I'm been working on a music blog centered around the highest-reviewed albums by Robert Christgau, one of the best-known rock critics of all time, and I was going to place this post in that blog, but I feel this particular idea is more personal that what I usually post there, so it's going here.

ANYWAY, here it is.

I was discussing the Marshall Crenshaw album Field Day, which was released in 1983. I'd never heard of the album, which is somewhat understandable because I was in sixth grade at the time and the album was a sales disappointment. However, the album is considered (by some) to be one of the greatest albums of the 1980s.

As I typed up my little blog post about the album, I'd wondered, What was I listening to at the time?

The fact is, I wasn't up on music much (not that much has changed since). For most of my childhood I listened to whatever my brother was listening to, and this is what he was listening to in 1983:


The only other music I remember from sixth grade was "Tom Sawyer" by Rush, but my brother didn't own the Moving Pictures album yet. (He soon would, though, and parts of my brain would be forcibly fed "Limelight" until my ears bled.) But the Pyromania album was huge, and nearly every boy in my grade would be saying "Gunter glieben glauben globen" at least once a day.



It turns out, according to trusty Wikipedia, which quotes from the "official Def Leppard FAQ" (yes, one exists):
These four words that you hear at the start of "Rock of Ages" mean nothing, though the band sometimes jokingly claims it means "running through the forest silently." It's actually just German sounding gibberish, said by producer Mutt Lange during one of the later takes of the song. Lange was a perfectionist and would often do dozens & dozens of takes, and after repeatedly beginning so many with the standard count, "One, two, three, four" he simply started saying nonsense words instead, the band liking this one so much that they included it on the album.
A MYSTERY PLAGUING ME FOR NEARLY THIRTY YEARS HAS BEEN SOLVED, AND I CAN DIE A SLIGHTLY HAPPIER PERSON
Def Leppard was probably my first experience with what was considered "heavy metal" at the time, later called "hair metal," and in retrospect lumped into a category, coined in a Simpsons episode, called Crap Rock.

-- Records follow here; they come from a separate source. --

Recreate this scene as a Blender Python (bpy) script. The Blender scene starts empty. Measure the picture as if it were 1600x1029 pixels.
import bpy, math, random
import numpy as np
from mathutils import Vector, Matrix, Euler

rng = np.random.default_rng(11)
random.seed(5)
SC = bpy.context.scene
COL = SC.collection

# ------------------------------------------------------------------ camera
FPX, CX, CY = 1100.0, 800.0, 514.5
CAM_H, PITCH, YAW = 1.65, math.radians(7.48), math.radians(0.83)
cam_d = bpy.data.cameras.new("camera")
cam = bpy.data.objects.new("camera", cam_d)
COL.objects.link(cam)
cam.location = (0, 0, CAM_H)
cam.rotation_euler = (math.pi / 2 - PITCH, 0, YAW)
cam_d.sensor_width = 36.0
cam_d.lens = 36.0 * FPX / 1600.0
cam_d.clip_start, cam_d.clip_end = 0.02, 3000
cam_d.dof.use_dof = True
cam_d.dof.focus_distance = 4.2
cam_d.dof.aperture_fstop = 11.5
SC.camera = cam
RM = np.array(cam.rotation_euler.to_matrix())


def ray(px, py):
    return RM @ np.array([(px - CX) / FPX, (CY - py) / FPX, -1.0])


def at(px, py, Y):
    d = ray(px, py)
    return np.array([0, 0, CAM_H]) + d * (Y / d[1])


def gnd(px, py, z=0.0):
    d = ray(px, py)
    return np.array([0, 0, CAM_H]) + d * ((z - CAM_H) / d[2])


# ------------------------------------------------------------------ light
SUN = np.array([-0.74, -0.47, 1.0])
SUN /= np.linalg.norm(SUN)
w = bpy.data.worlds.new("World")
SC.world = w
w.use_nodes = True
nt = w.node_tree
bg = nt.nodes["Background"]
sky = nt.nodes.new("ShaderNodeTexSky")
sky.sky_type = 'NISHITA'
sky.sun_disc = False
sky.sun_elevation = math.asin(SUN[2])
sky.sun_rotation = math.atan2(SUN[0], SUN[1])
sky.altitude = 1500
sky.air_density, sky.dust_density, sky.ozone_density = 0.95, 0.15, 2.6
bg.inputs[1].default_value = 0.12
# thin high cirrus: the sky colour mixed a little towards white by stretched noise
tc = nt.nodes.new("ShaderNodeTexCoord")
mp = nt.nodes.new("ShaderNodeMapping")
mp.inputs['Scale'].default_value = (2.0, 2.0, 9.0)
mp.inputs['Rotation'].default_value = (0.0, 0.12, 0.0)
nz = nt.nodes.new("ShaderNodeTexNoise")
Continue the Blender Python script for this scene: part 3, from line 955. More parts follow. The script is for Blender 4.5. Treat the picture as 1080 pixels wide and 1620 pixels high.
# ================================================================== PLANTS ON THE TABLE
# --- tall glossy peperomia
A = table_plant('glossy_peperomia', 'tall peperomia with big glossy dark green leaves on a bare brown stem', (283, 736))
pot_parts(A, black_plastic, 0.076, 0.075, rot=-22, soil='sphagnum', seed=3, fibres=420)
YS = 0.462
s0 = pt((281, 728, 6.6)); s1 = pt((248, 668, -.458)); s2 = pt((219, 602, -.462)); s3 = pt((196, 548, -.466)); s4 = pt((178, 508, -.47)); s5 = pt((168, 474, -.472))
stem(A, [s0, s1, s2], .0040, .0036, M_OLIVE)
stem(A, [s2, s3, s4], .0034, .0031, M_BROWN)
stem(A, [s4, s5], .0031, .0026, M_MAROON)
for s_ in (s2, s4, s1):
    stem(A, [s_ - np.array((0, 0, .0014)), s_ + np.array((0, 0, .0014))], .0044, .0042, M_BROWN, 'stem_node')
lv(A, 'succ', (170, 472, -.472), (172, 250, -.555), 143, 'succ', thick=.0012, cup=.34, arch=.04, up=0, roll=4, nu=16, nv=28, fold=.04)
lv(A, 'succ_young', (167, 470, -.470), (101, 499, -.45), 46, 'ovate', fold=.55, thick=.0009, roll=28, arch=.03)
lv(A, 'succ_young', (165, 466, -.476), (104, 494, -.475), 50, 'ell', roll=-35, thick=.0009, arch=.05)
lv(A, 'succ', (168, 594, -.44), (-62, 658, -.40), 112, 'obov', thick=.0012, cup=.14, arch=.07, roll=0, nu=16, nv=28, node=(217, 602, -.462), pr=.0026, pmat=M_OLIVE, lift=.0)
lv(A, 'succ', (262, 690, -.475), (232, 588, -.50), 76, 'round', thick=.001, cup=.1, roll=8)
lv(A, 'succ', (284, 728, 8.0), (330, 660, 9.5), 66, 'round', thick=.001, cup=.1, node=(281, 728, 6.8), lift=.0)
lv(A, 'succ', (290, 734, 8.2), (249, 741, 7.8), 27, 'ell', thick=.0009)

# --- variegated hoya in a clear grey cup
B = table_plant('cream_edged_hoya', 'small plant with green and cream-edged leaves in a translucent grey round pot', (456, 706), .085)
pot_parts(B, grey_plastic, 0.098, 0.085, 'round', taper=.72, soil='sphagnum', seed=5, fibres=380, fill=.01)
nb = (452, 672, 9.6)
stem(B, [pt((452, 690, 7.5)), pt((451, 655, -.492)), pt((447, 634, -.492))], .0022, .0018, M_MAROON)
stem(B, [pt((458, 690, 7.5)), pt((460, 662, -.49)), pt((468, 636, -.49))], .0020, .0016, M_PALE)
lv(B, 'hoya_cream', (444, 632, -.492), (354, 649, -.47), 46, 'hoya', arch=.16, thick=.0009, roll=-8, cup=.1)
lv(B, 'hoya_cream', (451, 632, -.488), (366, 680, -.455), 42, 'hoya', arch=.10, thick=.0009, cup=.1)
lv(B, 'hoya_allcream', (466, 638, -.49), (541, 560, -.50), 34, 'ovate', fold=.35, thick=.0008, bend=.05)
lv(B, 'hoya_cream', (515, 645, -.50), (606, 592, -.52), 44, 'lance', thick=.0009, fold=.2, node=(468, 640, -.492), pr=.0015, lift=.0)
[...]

In sixth grade the music was unlike anything I'd heard — note that I didn't listen to much of anything prior to 1983 that wasn't sung by Sha Na Na or a Muppet, and my parents didn't have cable until after I was married — but it sounded edgy and dangerous.

Allmusic, an online music resource I visit frequently, calls Pyromania an "enduring (and massively influential) classic," but Robert Christgau, who inspired my other blogs, sums it up like this:
Fuckin' right there's a difference between new heavy metal and old heavy metal. The new stuff is about five silly beats-per-minute faster. And the new lead singers sound not only "free" and white, but also more or less twenty-one. [Grade C]
Don't try to figure out what that means. Just revisit "Photograph," whose opening riffs make you want to rip donuts in your dad's car in the parking lot of wherever you're working that shitty summer job.



The most memorable memory I have of Pyromania is not directly about the music, per se, but what would be a contribution to the pamphlet Things I Used to Do to Piss Off My Brother on an Almost Daily Basis: A Study in Antagonism, 1975–1993. One of the lesser-known songs from the album is a ditty called "Foolin'":

It starts off as a slow "Monster Ballad" about empty beds and lonely nights and dead fires and extinguished flames but it eventually leads into a faster (I don't have a metronome, but it sounds faster) chorus where Longhaired Lead Singer wants the world to know that he's not foolin' around.

Only he doesn't say, "I'm not foolin'." He says that BABY I'M NOT...FUH-FUH-FUH-FOOL-INNNNN'.

My brother took this song very seriously (he took a lot of things very seriously) and when I would claim that Longhaired Lead Singer was actually singing BABY I'M NOT...KUH-KUH-KUH-KOOL-AID!!, I must have ruined the innocence of the song for him because my mocking would send him into a seething rage. It probably didn't help that I'd yell that revised chorus every single time he played the song.

But at least what I was saying was actual English. I could have been yelling Gunter glieben glauben globen all day long.